Krankenhäuser rufen zu Blutspenden auf, Medikamente werden knapp. Immer weniger Tankstellen haben geöffnet. Der Treibstoff geht langsam aus, das merkt man daran, dass weniger Autos fahren als gewohnt. Viele Menschen gehen mehrmals täglich in die Krankenhäuser, um sich zu erkundigen, ob Familienangehörige verletzt sind. Fernhalten sollen sie sich vor allem von Häusern und Menschen, die mit der Hamas oder Widerstandskämpfern in Verbindung gebracht werden, heißt es in einem Statement der Gaza-Regierung.
Im von der Hamas kontrollierten Gazastreifen leben rund 1,7 Millionen Palästinenser. „Die Menschen sind in Panik“, sagt Al-Helou. Sie hätten Angst vor einem Einmarsch der Israelis. Doch die Hamas wisse sich zu helfen: Wenn die Truppen einmarschieren, sollen sie sich auf Hunderte Selbstmordattentäter gefasst machen, soll ein Sprecher gesagt haben. Bis zuletzt war nicht sicher, ob die Bodenoffensive wirklich stattfinden würde, oder ob Israel die Stationierung seiner Truppen nur als Druckmittel nutzen wollte.
Krieg in den Medien Auf beiden Seiten ist die Propaganda voll angelaufen. Palästinenser zeigen Journalisten Bilder von verletzten und getöteten Kindern, Israelis betonen das „Recht auf Selbstverteidigung“, wo es nur geht. Man tue alles, um Zivilisten zu verschonen, heißt es auf israelischer Seite. Dazu nutze man die modernste Technik und Präzisionsgeräte, sagte die Sprecherin des Militärs zu AlJazeera.
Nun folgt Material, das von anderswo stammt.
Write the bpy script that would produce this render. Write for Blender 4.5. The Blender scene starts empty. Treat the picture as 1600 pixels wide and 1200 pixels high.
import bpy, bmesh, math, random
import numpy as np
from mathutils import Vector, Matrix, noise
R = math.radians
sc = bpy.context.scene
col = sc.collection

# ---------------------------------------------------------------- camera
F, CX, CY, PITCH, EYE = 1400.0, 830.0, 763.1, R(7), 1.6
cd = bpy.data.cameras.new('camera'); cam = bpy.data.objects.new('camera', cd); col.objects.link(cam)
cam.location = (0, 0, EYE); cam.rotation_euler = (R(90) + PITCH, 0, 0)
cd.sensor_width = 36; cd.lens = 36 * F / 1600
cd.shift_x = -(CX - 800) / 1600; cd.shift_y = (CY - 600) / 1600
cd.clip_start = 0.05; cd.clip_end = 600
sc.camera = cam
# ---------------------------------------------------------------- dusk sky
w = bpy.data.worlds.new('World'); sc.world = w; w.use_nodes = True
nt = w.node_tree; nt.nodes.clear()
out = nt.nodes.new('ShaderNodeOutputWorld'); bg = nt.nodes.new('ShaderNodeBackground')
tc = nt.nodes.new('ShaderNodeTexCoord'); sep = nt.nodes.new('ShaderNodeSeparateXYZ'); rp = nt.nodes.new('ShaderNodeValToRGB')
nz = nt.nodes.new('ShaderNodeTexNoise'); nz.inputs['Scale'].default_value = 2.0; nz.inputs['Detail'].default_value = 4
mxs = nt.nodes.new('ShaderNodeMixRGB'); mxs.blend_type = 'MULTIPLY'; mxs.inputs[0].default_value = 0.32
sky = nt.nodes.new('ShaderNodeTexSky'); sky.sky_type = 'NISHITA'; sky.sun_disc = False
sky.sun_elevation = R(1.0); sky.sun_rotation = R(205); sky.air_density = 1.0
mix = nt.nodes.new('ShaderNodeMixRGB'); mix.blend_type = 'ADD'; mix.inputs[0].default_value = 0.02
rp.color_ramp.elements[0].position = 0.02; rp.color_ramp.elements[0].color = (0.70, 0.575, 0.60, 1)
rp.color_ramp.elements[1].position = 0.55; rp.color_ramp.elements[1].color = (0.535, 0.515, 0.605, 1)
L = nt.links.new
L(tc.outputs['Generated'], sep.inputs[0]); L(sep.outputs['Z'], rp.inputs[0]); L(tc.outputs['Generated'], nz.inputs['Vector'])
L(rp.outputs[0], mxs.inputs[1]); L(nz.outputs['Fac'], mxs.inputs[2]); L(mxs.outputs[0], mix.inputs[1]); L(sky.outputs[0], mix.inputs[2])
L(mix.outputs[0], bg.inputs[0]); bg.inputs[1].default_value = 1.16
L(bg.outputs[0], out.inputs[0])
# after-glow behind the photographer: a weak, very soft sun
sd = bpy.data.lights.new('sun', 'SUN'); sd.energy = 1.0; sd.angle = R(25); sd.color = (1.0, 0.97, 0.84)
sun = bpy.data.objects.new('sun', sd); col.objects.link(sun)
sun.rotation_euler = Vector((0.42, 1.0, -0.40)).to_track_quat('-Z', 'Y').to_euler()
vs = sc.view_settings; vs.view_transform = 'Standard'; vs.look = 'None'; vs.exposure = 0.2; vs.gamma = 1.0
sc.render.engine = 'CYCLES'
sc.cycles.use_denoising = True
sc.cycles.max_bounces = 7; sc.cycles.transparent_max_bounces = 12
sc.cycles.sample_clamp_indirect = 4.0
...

„Israel sagt, es führe einen Krieg gegen die Hamas. Aber zwei Drittel der Menschen im Gazastreifen haben mit der Hamas nichts zu tun“, sagt Al-Helou am Telefon. „Sie zahlen jetzt den Preis für die Fehler der Politik.“
Raketen und Abwehr Fajr-5 Jene Raketen, die vom Gazastreifen aus Tel Aviv und Jerusalem getroffen haben, sind vermutlich Fajr-5-Raketen, die 2006 im Iran entwickelt wurden. Sie haben eine Reichweite von etwa 75 km. Wesentlich mehr als die bisher genutzten selbst gebauten Geschoße der Hamas. Die Hisbollah nennt dieselben Raketen „Khaibar-1“. Khaibar hieß das legendäre letzte jüdische Dorf, das im 7. JH von Arabern erobert wurde.
Iron Dome Als Schutz vor Raketenangriffen hat Israel mit Hilfe der USA ein Abwehrsystem aufgebaut. „Iron Dome“ soll Kurzstreckenraketen von bis zu 70 km abfangen. Angesichts der Angriffe aus dem Gazastreifen wurde gestern ein System vor Tel Aviv stationiert. Vier andere stehen in der Nähe des Gazastreifens. Sie sollen in den vergangenen Tagen mehr als 200 der rund 500 Hamas-Raketen abgefangen haben.